Nearly all the songs here are original, though there are rocking covers of The Flamin’ Groovies’ “Shake Some Action” and a stomping take on Son House’s “Death Letter.” I have to agree with the liner notes that The White Stripes’ version sounds like it owes more to Pickett’s take than to Mr. House’s. (This reminds me — at this year’s Thirsty Ear Festival, young bluesman Samuel James argued that “Death Letter” is the greatest song ever written. Talk amongst yourselves.)

Among the highlights here are “Liked It a Lot,” a bluesy slow burner with a feedbacking guitar screaming in the background.
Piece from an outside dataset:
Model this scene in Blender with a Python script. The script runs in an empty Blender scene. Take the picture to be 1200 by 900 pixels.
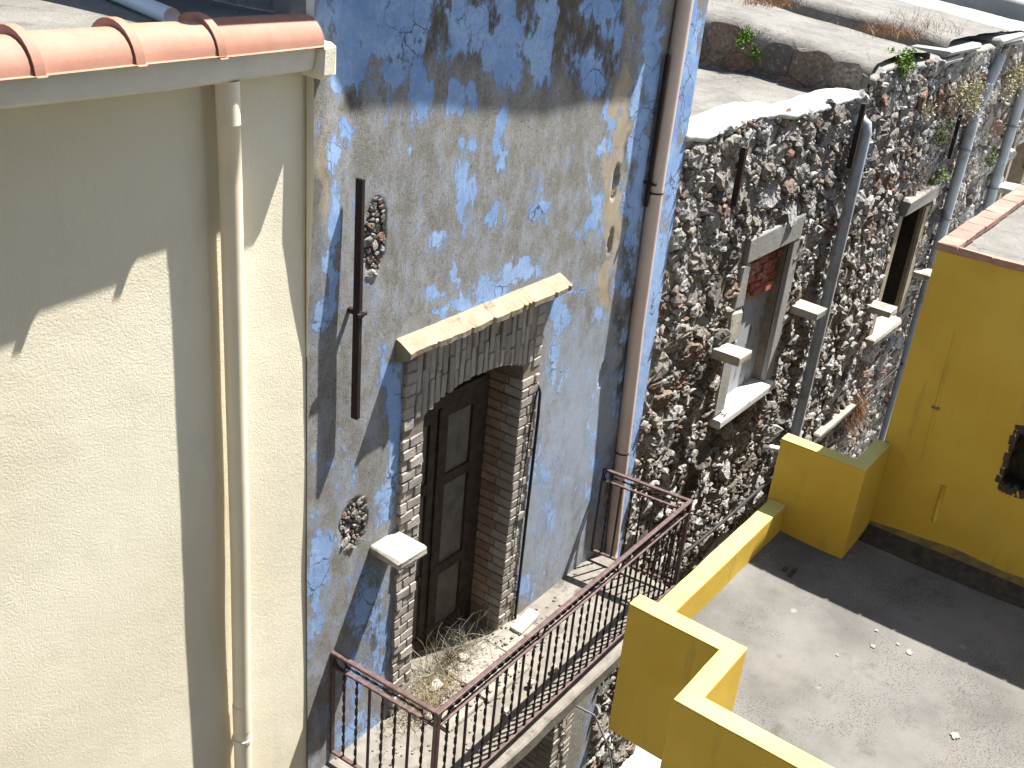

It’s a song of sexual jealousy with lyrics I won’t even try to sneak in here. Let’s just say this could be considered a male version of Marianne Faithfull’s infamous “Why’d Ya Do It?”

On the other end of the spectrum is the upbeat “Penny Instead,” in which Charlie sings about his unabashed love for a woman, happily comparing Penny to less desirable girls in his past (“I could have had crazy, but I got Penny instead”) while his slide guitar squeals with delight.

One of my favorites here is “A. on Horseback” — the “A” is short for “America.” It’s a nostalgic look at this great nation of ours (“There were giants in those days”), featuring a cool ongoing duel between Pickett’s slide and Jim Duckworth’s burning guitar. Then there’s “Marlboro Country,” which shows The Eggs could handle the “Louie Louie”/“Hang On Sloopy” riff with the best of ’em.

Also recommended:

* Poison
by Hundred Year Flood. Speaking of great American bar bands, Hundred Year Flood is one group whose members I hope never go to law school. Their long-awaited fifth album is ng short of a jewel — and a polished jewel at that. Poison is definitely slicker than most of the group’s previous releases. But it works.
HYF at the 2008 Thirsty Ear Festival
Several tunes stand out here. Some of them are ones the band has been playing live for some time now.

The opening cut, “Hell or High Water,” has received much attention because Taj Mahal plays harmonica on it. Taj sounds great, but I’d be hooked on the tune even without him. It’s a slow swamp-stomper that starts off with Bill Palmer singing, “Last night I heard the coyotes howl and moan.” It’s like an omen that sets an uneasy mood. Felecia Ford sings the next verse. Flood’s repertoire is roughly divided between “Bill songs” and “Felecia songs,” but some of the band’s best are the ones on which they both sing lead.

The title song is one of the catchiest rockers on the album. It features a “Peter Gunn” bass line and a garage-rock guitar riff that will poison your brain.

The lyrics of “Sara & Jane” sound a little bit like an early Bruce Springsteen song, though the music, with a whining electric guitar, sounds a lot like classic Fleetwood Mac.

The song “Electricity” broods in the darkness, slow and spooky (“This is how death must feel, helpless and unwanted,” Ford sings). Don’t listen with the lights out. Meanwhile, “Grinding Wheel,” also sung by Ford, has a nice country feel. It’s an emotional little song with great imagery of an angry man who “left a mark out on the gravel when you drove away.”

“Neck of the Woods,” which features vocals by Flood pal Shannon McNally, is awfully purdy, but the most gorgeous song on this album (and perhaps in HYF history) is “Truly.” Sung by Ford, it’s nothing but a sweet declaration of love and fidelity (those of us who were at the band’s performance on the Plaza last summer, the day that bass player Kendra Palmer and drummer Jim Palmer had their baby, will always remember “Truly” as the song that opened that show).

After a few listens, my surprise favorite on Poison is “Down Thru the Holler,” a minor-key folk-rocker with some fine acoustic guitar work by Bill Palmer and haunted harmonies between him and Ford.

I’ve said it before. This town is lucky to have a band like Hundred Year Flood. This album reinforces that notion.